Santa Fe Energy Resources (SFER) produces significant quantities of heavy oil from the Tulare Formation in the Midway-Sunset Oil Field (Campbell, this volume). This production has been made possible by various enhanced oil recovery (EOR) techniques, including steamflooding and fireflooding. However, because the largely unconsolidated coarse clastic deposits that make up the Tulare Formation include lithologic units and facies that complicate typical EOR techniques, SFER has collected a number of long, continuous cores through the productive intervals of the Tulare Formation.

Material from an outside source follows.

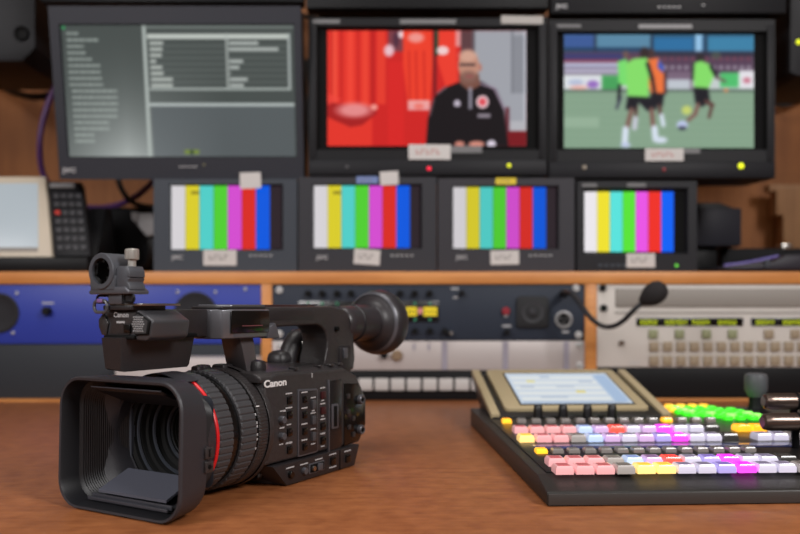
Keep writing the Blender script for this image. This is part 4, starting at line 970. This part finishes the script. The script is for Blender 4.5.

These cores provide a suitable framework for the field trip core workshop.
In the late 1980’s, three long conventional cores were taken from SFER Wells 121-25, 363-25, and 443-25 in sec. 25, T. 31S., R. 22E. These cored wells were from a SFER steamflood pilot of the Tulare Formation in the SW/4 sec. 25. These cores were described in detail by Applied Earth Technology, Inc. (AET, 1988) as part of a regional stratigraphic and sedimentologic study of the Tulare Formation. The core descriptions and interpretations presented here in are from the AET report. AET also conducted a supplemental study of the matrix composition and character of the reservoir conglomerates, using scanning-electron microscope techniques; some of these results are also reported herein.
In the 1990’s, SFER obtained additional conventional core from the Tulare Formation in five Midway-Sunset wells. Two of these wells were cored across the basal contact of the Tulare Formation into the underlying San Joaquin Formation; core from one of these wells will be shown at the Core Workshop to represent the uppermost San Joaquin Formation (Nilsen, this volume).